The Overstock.com session at J1 had an also-excellent SOAPy counterpart, presented by Discount Tire Corp. The Tao of SOA clearly contains both a Yin and a Yang side.

[link]

From: Sean (May 08 2008, at 20:03)

razmaspaz,

I don't think anyone said REST makes governance, reliability, and integration into non issues. I think - although I can't speak for Tim - the point is that the WS-* people were talking the same old story; a story that isn't very compelling.

-> Using web services for integration? What a concept!

-> Reliability has little to do with web services.

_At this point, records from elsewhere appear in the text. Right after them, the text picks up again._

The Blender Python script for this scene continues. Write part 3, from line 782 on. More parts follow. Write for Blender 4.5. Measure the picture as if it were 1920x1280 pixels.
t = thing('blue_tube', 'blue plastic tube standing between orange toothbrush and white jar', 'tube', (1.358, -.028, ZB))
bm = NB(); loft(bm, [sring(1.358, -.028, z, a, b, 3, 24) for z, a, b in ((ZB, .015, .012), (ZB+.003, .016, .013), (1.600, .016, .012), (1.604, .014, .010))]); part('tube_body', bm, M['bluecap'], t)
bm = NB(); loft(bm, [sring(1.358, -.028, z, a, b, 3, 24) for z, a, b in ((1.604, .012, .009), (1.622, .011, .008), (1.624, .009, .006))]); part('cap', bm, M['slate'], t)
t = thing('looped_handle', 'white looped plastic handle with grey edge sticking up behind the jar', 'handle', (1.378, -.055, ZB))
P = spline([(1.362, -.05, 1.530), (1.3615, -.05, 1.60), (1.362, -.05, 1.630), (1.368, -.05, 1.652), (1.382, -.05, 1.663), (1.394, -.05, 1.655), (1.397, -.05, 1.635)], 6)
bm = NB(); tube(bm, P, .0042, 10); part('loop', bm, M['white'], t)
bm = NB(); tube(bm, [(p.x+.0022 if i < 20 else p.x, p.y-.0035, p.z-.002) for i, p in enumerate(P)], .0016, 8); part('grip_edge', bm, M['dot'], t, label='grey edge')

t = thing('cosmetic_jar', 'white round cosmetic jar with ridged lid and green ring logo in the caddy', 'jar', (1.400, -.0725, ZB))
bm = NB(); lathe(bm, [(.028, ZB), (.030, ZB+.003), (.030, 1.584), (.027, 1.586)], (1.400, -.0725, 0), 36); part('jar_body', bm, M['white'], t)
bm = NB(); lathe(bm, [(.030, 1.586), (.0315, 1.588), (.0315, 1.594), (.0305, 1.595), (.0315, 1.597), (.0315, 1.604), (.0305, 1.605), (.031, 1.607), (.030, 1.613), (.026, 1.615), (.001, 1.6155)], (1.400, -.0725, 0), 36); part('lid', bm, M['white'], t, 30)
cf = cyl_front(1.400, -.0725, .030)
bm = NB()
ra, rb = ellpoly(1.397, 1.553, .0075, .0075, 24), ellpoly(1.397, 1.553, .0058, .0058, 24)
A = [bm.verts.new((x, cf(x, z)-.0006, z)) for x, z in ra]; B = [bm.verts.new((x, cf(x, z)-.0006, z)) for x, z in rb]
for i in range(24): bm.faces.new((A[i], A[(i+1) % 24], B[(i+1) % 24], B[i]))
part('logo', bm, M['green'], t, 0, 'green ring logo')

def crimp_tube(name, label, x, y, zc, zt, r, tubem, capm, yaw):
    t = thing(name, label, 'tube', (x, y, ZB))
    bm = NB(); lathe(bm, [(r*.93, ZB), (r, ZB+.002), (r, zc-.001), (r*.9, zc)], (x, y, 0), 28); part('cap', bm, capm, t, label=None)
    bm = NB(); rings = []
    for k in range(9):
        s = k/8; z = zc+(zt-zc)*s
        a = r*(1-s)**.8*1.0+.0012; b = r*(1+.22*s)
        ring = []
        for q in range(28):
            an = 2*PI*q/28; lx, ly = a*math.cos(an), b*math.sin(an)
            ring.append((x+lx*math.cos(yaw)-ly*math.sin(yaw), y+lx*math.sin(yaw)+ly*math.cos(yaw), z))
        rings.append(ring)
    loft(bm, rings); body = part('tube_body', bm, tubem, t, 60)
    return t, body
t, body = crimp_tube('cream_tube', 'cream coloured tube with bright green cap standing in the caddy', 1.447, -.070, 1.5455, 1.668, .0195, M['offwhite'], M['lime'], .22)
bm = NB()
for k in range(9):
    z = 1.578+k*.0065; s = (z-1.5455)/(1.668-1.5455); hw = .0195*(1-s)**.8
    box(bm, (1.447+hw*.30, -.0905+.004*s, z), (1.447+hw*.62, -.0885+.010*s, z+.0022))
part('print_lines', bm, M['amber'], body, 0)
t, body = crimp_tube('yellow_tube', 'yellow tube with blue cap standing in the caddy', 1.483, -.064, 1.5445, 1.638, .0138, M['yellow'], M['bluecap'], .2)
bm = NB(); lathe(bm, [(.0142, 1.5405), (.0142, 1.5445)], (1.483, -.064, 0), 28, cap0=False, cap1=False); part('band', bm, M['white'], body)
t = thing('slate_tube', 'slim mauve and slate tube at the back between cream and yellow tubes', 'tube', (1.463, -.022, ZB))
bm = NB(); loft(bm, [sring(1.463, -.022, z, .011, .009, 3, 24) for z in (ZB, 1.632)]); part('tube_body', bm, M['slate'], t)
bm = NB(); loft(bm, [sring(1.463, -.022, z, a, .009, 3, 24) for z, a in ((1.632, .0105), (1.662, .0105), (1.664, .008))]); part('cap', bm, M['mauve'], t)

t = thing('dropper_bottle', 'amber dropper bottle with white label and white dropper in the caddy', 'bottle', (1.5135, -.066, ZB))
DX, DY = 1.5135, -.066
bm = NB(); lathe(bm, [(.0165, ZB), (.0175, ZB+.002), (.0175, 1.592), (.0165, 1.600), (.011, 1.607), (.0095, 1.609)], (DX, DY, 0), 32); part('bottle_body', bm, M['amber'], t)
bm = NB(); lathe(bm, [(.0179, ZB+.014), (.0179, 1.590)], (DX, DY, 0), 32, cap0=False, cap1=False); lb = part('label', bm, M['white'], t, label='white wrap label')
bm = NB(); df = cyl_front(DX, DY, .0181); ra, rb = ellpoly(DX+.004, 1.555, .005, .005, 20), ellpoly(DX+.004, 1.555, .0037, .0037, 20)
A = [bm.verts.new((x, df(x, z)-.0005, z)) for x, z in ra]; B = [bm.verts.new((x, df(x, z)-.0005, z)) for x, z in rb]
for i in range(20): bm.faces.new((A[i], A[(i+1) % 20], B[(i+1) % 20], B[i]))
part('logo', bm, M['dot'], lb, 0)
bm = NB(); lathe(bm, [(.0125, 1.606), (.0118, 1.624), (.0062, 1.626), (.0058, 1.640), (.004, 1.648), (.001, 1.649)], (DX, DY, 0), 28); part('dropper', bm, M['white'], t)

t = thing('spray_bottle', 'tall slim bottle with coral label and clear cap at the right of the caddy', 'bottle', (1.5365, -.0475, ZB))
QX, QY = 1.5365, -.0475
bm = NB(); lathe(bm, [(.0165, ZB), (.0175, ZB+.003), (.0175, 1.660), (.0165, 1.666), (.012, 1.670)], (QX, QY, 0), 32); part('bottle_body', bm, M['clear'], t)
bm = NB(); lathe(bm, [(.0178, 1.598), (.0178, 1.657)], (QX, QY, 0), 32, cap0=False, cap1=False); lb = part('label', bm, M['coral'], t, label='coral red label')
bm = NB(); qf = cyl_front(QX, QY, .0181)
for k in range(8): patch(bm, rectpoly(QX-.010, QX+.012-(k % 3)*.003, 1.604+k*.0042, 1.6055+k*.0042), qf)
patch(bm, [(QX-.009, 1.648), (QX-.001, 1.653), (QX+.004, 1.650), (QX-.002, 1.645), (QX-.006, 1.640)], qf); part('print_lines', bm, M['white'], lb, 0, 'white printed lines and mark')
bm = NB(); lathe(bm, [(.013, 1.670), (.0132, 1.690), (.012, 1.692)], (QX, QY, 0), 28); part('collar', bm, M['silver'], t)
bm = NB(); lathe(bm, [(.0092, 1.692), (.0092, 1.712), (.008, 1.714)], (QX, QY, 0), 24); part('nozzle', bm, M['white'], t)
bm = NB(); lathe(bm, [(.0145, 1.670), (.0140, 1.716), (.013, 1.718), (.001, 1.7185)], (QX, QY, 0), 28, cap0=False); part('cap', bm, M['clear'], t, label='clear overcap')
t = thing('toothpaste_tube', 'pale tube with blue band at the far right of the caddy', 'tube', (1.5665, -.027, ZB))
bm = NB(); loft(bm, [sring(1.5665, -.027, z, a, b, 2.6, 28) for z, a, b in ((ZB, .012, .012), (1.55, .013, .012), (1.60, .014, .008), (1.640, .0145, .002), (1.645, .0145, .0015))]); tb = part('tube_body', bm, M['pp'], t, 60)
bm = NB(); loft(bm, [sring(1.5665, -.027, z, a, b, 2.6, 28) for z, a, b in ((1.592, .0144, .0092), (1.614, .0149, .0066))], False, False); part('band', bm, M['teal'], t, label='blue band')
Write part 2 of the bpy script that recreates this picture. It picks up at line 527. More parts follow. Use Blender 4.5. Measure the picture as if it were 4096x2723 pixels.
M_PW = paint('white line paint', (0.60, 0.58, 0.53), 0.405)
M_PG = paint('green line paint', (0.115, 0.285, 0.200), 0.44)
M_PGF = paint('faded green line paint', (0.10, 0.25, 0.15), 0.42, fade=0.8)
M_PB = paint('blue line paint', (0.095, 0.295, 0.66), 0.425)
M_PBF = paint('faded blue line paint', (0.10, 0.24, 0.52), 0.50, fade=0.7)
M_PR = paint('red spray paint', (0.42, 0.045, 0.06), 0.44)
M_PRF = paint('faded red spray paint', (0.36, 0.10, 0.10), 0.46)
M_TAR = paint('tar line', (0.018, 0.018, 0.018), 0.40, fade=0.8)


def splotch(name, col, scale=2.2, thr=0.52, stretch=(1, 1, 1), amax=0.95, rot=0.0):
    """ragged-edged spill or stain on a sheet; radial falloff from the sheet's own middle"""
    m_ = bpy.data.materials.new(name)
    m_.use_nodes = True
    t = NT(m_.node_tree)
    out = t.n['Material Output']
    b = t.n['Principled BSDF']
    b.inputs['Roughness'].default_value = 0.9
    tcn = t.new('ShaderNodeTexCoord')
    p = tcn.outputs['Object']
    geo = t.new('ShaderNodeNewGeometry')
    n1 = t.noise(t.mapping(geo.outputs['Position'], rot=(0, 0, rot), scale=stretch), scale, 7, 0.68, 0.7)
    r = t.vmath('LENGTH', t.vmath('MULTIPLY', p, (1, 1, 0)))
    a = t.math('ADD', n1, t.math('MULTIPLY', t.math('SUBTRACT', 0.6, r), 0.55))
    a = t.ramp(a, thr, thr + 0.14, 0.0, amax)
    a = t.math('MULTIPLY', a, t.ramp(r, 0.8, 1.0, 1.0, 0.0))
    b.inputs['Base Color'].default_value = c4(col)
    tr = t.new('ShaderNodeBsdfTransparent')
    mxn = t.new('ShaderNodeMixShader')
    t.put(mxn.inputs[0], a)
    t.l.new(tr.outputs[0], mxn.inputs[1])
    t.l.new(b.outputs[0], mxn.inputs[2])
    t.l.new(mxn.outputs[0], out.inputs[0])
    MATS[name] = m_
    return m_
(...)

-> Governance is overhyped. There's a kernel of usefulness there but much of what the Marketects are selling is unnecessary in most contexts.

[link]

From: Gunnar (May 09 2008, at 11:52)

I liked how they compared the security models. Oh wait, they didn't.

[link]

From: Sean (May 09 2008, at 21:10)

We didn't compare security models because it was not an important criteria for us - our SOA is a backend system in a tight security domain.

FWIW - security for REST is the same as on the web. And, for that matter, we would use the same approach we use on our web site.

We made a point in the presentation of being able to leverage what we know.

[link]

From: Rob Nicholson (May 19 2008, at 02:17)

To clarify where you'd use Groovy versus PHP in ProjectZero/WebSphere sMash, I think its not so much about _where_ as _who_. What we are seeing is that people who come from a Java background prefer to use Groovy as the type system and syntax are familiar to them. People coming from the large and growing PHP community prefer to use PHP. We are also seeing people re-using existing PHP code. Our general goal is to enable the use of either PHP or Groovy in most places so that folks can choose which language to use based on their background.

One other clarification. We do not use portlets. Each sMash application is a completely stand alone Java application which does not require a container. It requires only J2SE.